Maurits Cornelis Escher – The spatial experience

[09.08.2011]

 

M.C. Escher’s strange mental constructions continue to fascinate. They are currently being exhibited (28 March – 14 October 2011) at the monumental Alhambra Palace and the adjacent Generalife in Granada, Spain.

Born at the end of the 19th century, the Dutchman Maurits Cornelis ESCHER (1898-1972) was educated as an architect and engraver in Haarlem. Although his father was a hydraulic engineer, his impressive mental constructions are not so much the work of a mathematician as they are the fruit of a brilliant imagination. As a young man Escher’s travels took him to Sienna in 1923 and Rome from 1925 to 1935. He also visited the Great Mosque of Cordoba and Granada’s Alhambra Palace which both left a lifelong impression on him. His vision of the remarkable paving and tiling (tessellations) at the Alhambra transformed his work after 1936 and set him on a path that was to bring global success during his lifetime. Known and published throughout the world, the market for Escher’s works is mainly focused on Holland (50% of his auction transactions, accounting for 46% of his global auction revenue), the United States (37% of transactions) and the UK (5%).

His inspiration borrows from the geometrical designs and patterns found in Islamic art and particularly the art of defying the laws of perspective and the limits of perspicacity. Symmetry, repetition, transformation, morphing from one shape to another, taking viewers to the threshold of hallucination. In the world according to M.C. Escher, night and day coincide, staircases go up and down simultaneously, East and West overlap and fish become birds with disconcerting fluidity.

Engraving as art
While Escher mastered the technical aspects of engraving – his favourite artistic medium – early in his life, it was not until his late thirties that he forged the artistic identity for which he is so well known today. M.C. Escher stated that “The notion of relations between the surface and the space is (…) a source of emotions, and emotions trigger a very strong desire – or at least a stimulant – to create an image”.
Escher’s most sought-after works belong to the Metamorphoses series inaugurated in 1937. This series of coloured engravings on wood is the most expensive and the most spectacular of his career: a tremendous technical achievement with morphing abstract and geometrical shapes and measuring 4 metres across. In October 2008, a lot of five engravings entitled Metamorphosis II (1940) doubled its high estimation at Sotheby’s London for a winning bid of £115,000 ($204,600), a record for the artist, half of whose works sell for less than $7,300 and only 20% of whose results go beyond $15,000. With the rising prices of certain prints from the era, those less concerned by the quality of a historical work and more interested in the image itself can acquire limited edition copies, duly numbered and stamped from the Escher Foundation in Baarn, Holland.

Escher’s market has remained healthy and affordable as it consists almost exclusively of prints (96%).
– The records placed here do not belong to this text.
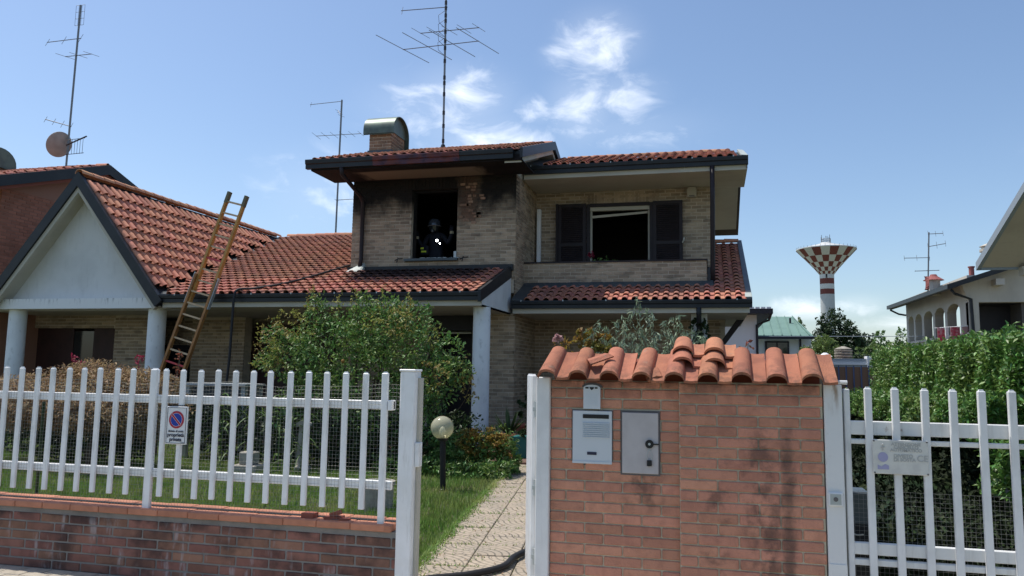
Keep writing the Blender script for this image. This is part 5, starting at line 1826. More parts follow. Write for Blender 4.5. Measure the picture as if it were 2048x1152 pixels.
# broken shards
sh = MB()
v, f = [], []
for e in (0, 1):
    for i in range(5):
        a = math.radians(40 + 25 * i)
        for rr in (0.075, 0.06):
            v.append((rr * math.cos(a), e * (0.16 - 0.02 * i), rr * math.sin(a) - 0.06))
for i in range(4):
    f += [(2 * i, 2 * i + 2, 12 + 2 * i - 0, 10 + 2 * i), (2 * i + 1, 11 + 2 * i, 13 + 2 * i, 2 * i + 3), (2 * i, 2 * i + 1, 2 * i + 3, 2 * i + 2), (10 + 2 * i, 12 + 2 * i, 13 + 2 * i, 11 + 2 * i)]
sh.add(v, f)
shm = sh.mesh('tile_shard', 'pillar_tile')
o = place('tile_shard', shm, None, (-0.77, 4.99, 1.575), (math.radians(20), math.radians(8), math.radians(-68)))
tag(o, 'broken terracotta shard wedged between the second and third pillar tiles', 'tile shard')
o = place('tile_shard', shm, None, (-0.33, 4.90, 1.475), (math.radians(24), math.radians(-10), math.radians(12)))
tag(o, 'broken terracotta shard left of the tile stack on the pillar', 'tile shard')

# mailbox, intercom, meter cabinet
mb = thing('mailbox', 'pale steel mailbox panel with louvres set into the brick pillar', 'mailbox', (-0.742, YF, 1.09))
b = MB(); b.box(-0.872, -0.612, YF + 0.036, YF + 0.3, 0.92, 1.268)
b.build('recess', 'panel_edge', mb)
b = MB(); b.cbox(-0.866, -0.616, YF + 0.020, YF + 0.036, 0.932, 1.262, 0.003)
b.build('front_panel', 'steel_panel', mb)
b = MB(); b.box(-0.866, -0.616, YF + 0.014, YF + 0.020, 0.934, 0.946)
b.build('bottom_lip', 'steel_panel', mb)
b = MB(); b.box(-0.772, -0.712, YF + 0.0165, YF + 0.0198, 0.988, 1.006)
b.build('label_slot', 'ink', mb)
b = MB(); b.box(-0.80, -0.635, YF + 0.0165, YF + 0.0198, 1.215, 1.240)
b.build('letter_slot', 'black_metal', mb)
lv = MB(); lv.hexa([(-0.085, -0.006, -0.004), (0.085, -0.006, -0.004), (0.085, 0.004, 0.0), (-0.085, 0.004, 0.0), (-0.085, -0.006, -0.001), (0.085, -0.006, -0.001), (0.085, 0.004, 0.004), (-0.085, 0.004, 0.004)])
lvm = lv.mesh('louvre', 'steel_panel')
for k in range(8):
    place('louvre', lvm, mb, (-0.715, YF + 0.018, 1.10 + k * 0.0125))
ic = thing('intercom', 'silver door intercom with a rounded top above the mailbox', 'intercom', (-0.742, YF, 1.34))
b = MB()
pp = [(-0.795, 1.275), (-0.688, 1.275), (-0.688, 1.405)] + [(-0.7415 + 0.0535 * math.cos(math.pi * i / 8), 1.405 + 0.022 * math.sin(math.pi * i / 8)) for i in range(1, 8)] + [(-0.795, 1.405)]
b.prism(pp, 'y', YF + 0.003, YF + 0.036)
b.build('housing', 'steel_panel', ic)
b = MB()
b.prism([(-0.755, 1.412), (-0.728, 1.412), (-0.728, 1.404), (-0.7415, 1.392), (-0.755, 1.404)], 'y', YF + 0.0, YF + 0.003)
b.box(-0.782, -0.762, YF + 0.0, YF + 0.003, 1.402, 1.412); b.box(-0.722, -0.705, YF + 0.0, YF + 0.003, 1.402, 1.412)
b.build('camera_window', 'black_metal', ic)
b = MB()
for k in range(4):
    b.box(-0.775, -0.708, YF + 0.0005, YF + 0.003, 1.352 - k * 0.018, 1.362 - k * 0.018)
b.build('call_button', 'steel_panel', ic)
b = MB()
pp = [(-0.808, 1.41), (-0.675, 1.41)] + [(-0.7415 + 0.0665 * math.cos(math.pi * i / 8), 1.41 + 0.03 * math.sin(math.pi * i / 8)) for i in range(1, 8)]
b.prism(pp, 'y', YF + 0.018, YF + 0.036)
b.build('rain_hood', 'panel_edge', ic)
mc = thing('meter_cabinet', 'grey cabinet door with a black knob beside the mailbox', 'cabinet', (-0.44, YF, 1.07))
b = MB(); b.box(-0.562, -0.318, YF + 0.034, YF + 0.3, 0.872, 1.27)
b.build('frame', 'panel_edge', mc)
b = MB(); b.cbox(-0.552, -0.328, YF + 0.022, YF + 0.034, 0.884, 1.258, 0.003)
b.build('door', 'grey_panel', mc)
b = MB()
P = [(-0.382 + 0.026 * math.cos(2 * math.pi * i / 20), 1.068 + 0.026 * math.sin(2 * math.pi * i / 20)) for i in range(20)]
b.prism(P, 'y', YF + 0.008, YF + 0.022)
b.box(-0.36, -0.322, YF + 0.01, YF + 0.016, 1.064, 1.072)
kn = b.build('knob', 'black_metal', mc)
b = MB(); P = [(-0.382 + 0.008 * math.cos(2 * math.pi * i / 12), 1.068 + 0.008 * math.sin(2 * math.pi * i / 12)) for i in range(12)]
b.prism(P, 'y', YF + 0.005, YF + 0.008)
b.build('keyhole', 'zinc', kn)
lk_ = thing('padlock', 'small black padlock hanging on a wire loop from the cabinet knob', 'padlock', (-0.382, YF, 0.95))
b = MB(); b.cbox(-0.398, -0.368, YF + 0.004, YF + 0.02, 0.934, 0.970, 0.003)
b.build('body', 'black_metal', lk_)
b = MB(); b.tube(cr([(-0.392, YF + 0.012, 0.97), (-0.398, YF + 0.012, 1.0), (-0.386, YF + 0.012, 1.03), (-0.382, YF + 0.012, 1.05), (-0.378, YF + 0.012, 1.03), (-0.366, YF + 0.012, 1.0), (-0.374, YF + 0.012, 0.97)]), 0.0022, 5)
b.build('wire_loop', 'zinc', lk_)

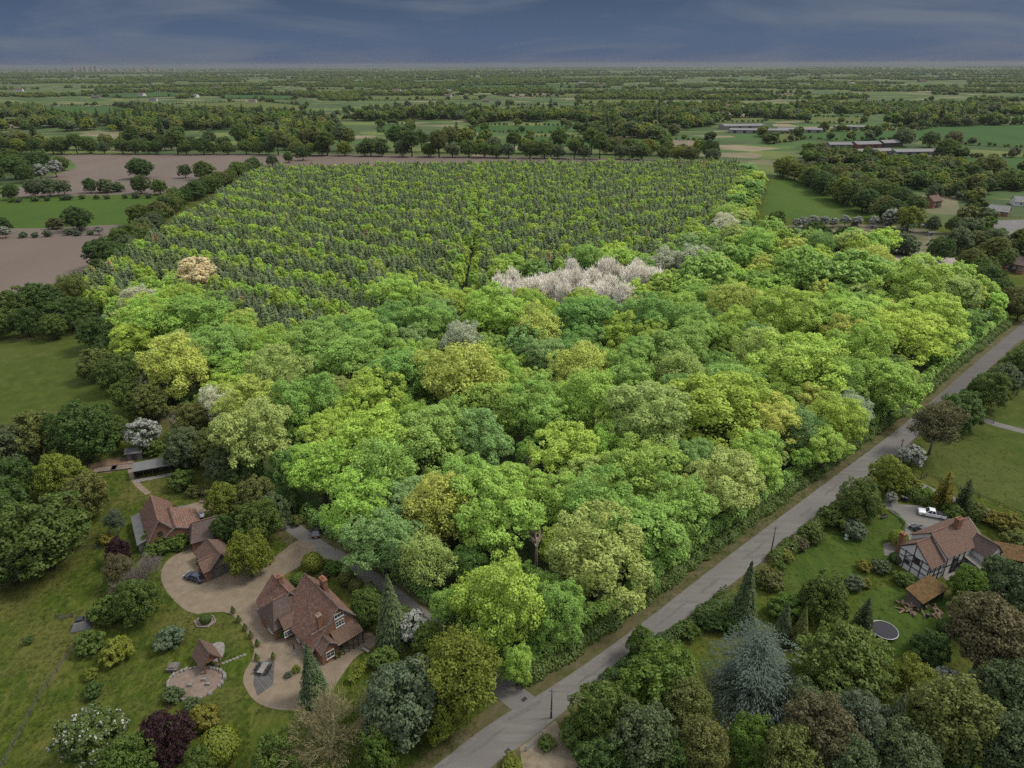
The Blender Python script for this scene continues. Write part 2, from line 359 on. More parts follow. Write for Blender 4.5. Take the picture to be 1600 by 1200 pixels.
# roads
road_l = [(520, 1330), (675, 1200), (770, 1126), (862, 1075), (1000, 977), (1097, 900), (1200, 822), (1310, 740), (1422, 657), (1532, 560), (1600, 503), (1700, 425)]
road_r = [(640, 1330), (762, 1200), (815, 1165), (868, 1124), (928, 1070), (1050, 982), (1160, 900), (1215, 860), (1360, 747), (1444, 672), (1560, 563), (1600, 526), (1712, 445)]
gl = smooth_poly(G(*road_l), 2, False); gr = smooth_poly(G(*road_r), 2, False)
ROAD = gl + gr[::-1]
sheet('road', ROAD, 0.045, M_ROAD)
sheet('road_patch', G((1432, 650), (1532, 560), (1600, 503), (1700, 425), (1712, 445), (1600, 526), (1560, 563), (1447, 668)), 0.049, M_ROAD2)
def ribbon(pts, widths):
    pts = [np.array(p) for p in pts]; L = []; Rr = []
    for i, p in enumerate(pts):
        d = pts[min(i + 1, len(pts) - 1)] - pts[max(i - 1, 0)]; d = d / (np.linalg.norm(d) + 1e-9); n = np.array([-d[1], d[0]])
        w = widths[i] if hasattr(widths, '__len__') else widths
        L.append(tuple(p + n * w / 2)); Rr.append(tuple(p - n * w / 2))
    return L + Rr[::-1]
def offset_line(pts, d):
    r = ribbon(pts, 2 * d); return r[:len(pts)]
verge_w = offset_line(gl, 2.4)
sheet('verge', gl + verge_w[::-1], 0.034, M_VERGE)
verge_e = offset_line(gr, -1.0)
sheet('verge', gr + verge_e[::-1], 0.034, M_VERGE)
lane = smooth_poly(G((822, 1102), (770, 1062), (700, 1003), (610, 928), (545, 885), (490, 848), (440, 812), (380, 755), (300, 680), (240, 620), (190, 570)), 2, False)
lw = [4.2 if i < 20 else 3.2 for i in range(len(lane))]
LANE = ribbon(lane, lw)
sheet('lane', LANE, 0.040, M_ROAD)
sheet('verge', ribbon(lane, [w + 4.5 for w in lw]), 0.030, M_VERGE)
DRIVE = smooth_poly(G((248, 900), (262, 872), (300, 856), (330, 862), (372, 880), (420, 890), (415, 880), (428, 872), (470, 838), (500, 858), (470, 885), (440, 900), (430, 930), (470, 985), (530, 1000), (575, 985), (592, 1000), (580, 1016), (556, 1024), (530, 1062), (500, 1108), (440, 1112), (400, 1100), (380, 1072), (380, 1052), (396, 1028), (398, 1010), (384, 985), (362, 957), (330, 956), (298, 962), (262, 930)), 2)
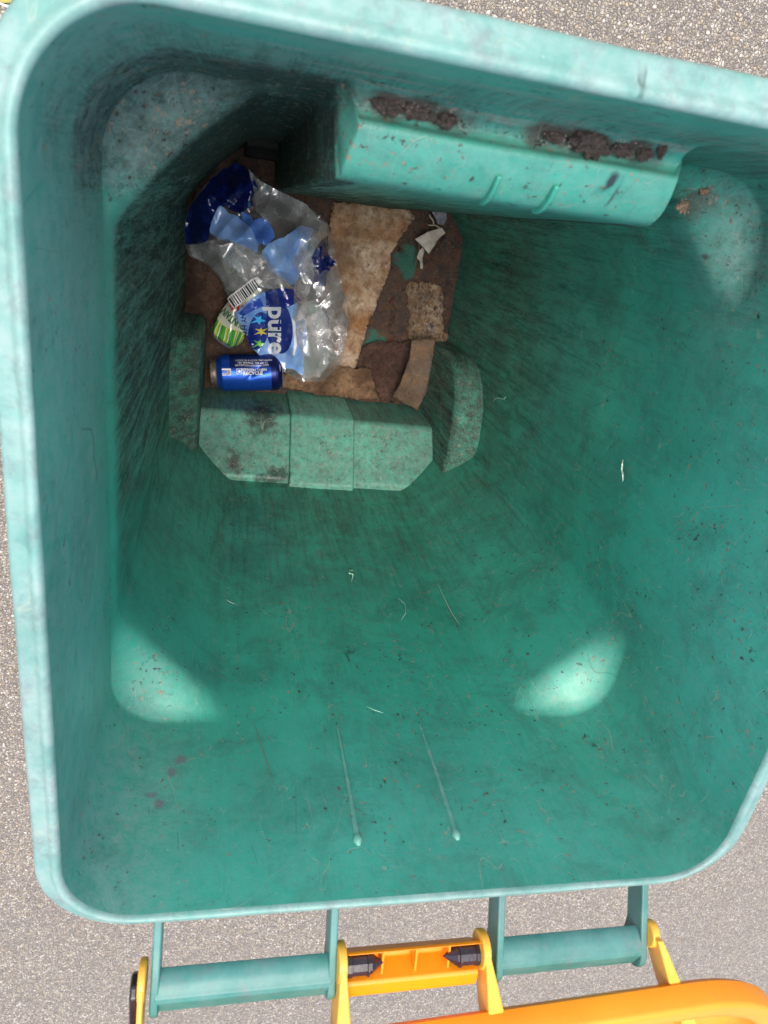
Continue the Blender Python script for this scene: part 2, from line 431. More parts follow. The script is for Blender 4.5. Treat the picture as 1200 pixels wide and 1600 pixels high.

Of course, the print is a perfect ‘democratic’ artistic medium, since it is a multiple that can be produced in series (more or less limited) and therefore distributed to a wide audience. However, that hasn’t prevented a number of recent auction battles for some of the rare prints in good condition such as Beetles (Scarabeeën), an engraving on un-matured and wood (1935, 18 x 24cm) and naturalist. Rarely seen at auction, Scarabeeën is a particularly interesting and valuable piece because it carries the seeds of Escher’s taste for contrary movements and games of construction that became such a dominant feature of the artist’s work the following year. Estimated at €7,000 in May 2009, the two Beetles and their dung balls pushed the bidding to €17,000 at Bubb Kuyper (c. $23,600) in Haarlem. The same insects sold for €1,400 ($1,650) at an auction on 26 May 1993 at Christie’s in Amsterdam.

Past master in the art of outwitting the third dimension on paper, Escher also produced a number of sculptures, generally in resin or metal. Although the price of these small objects appears to have doubled in 2010, they remain reasonably affordable. One would expect to pay between $1,200 and $2,000 to acquire a Sphere with fish, an agglomeration of fish produced in a limited edition of 500 and which were valued at roughly $350 to $800 at the beginning of the 2000s.